宮城県被災地でのボランティアコンサートに出演しました
中川 恵美里さん/Ms. Emiri Nakagawa
(専攻楽器ソプラノ/soprano)
[ 2013.03.6 ]
学校名:東京芸術大学
ローム ミュージック ファンデーション奨学生の中川恵美里です。
一昨年3・11の東北大震災から、もうすぐ2年が経とうとしています。
私が初めて宮城県・七ヶ浜の仮設住宅地域にボランティアコンサートに訪れたのは、まだ寒さの残る昨年の3月。
以前より被災地でボランティアコンサートを主催していらした団体『あっちこっち』様の活動に参加させていただきました。
元はスポーツセンターだった、七ヶ浜ボランティアセンターでの第一回目のコンサート。寒さを噛みしめながら、集まってくださった仮設住宅の方々、そして同じく復興支援のボランティアの方々の前で、日本歌曲をはじめ、耳なじみのあるオペラアリアや歌曲、ミュージカルなどを歌わせていただきました。
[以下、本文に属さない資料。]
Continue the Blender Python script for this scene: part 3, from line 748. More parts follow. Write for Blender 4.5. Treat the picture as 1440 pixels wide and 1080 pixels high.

その中で特に印象に残っているのが、『ふるさと』を歌っているとき、じっと目を閉じ、涙をぽろぽろこぼすお年寄りの方々の姿。
思わず胸が熱くなり、泣きそうになる気持ちを必死に堪えて歌い切りました。
それから二度、三度と訪問する度に、「また来てくれて嬉しい」と手を取ってくださる方の笑顔、感動で涙が溢れたと言ってくださった方の表情を思い出すたび、自分が歌うことの使命や幸福を実感します。
また、町全域が津波で押し流され、いまだ復興も手つかずの野蒜町を訪問し、まだこの土地と人の心には、震災の深い爪痕が残っているのだと、強い衝撃を受けました。
今後も音楽家として、一刻も早く東北の方々に平穏が訪れるよう、出来ることに精一杯取り組んでまいりたいと思います。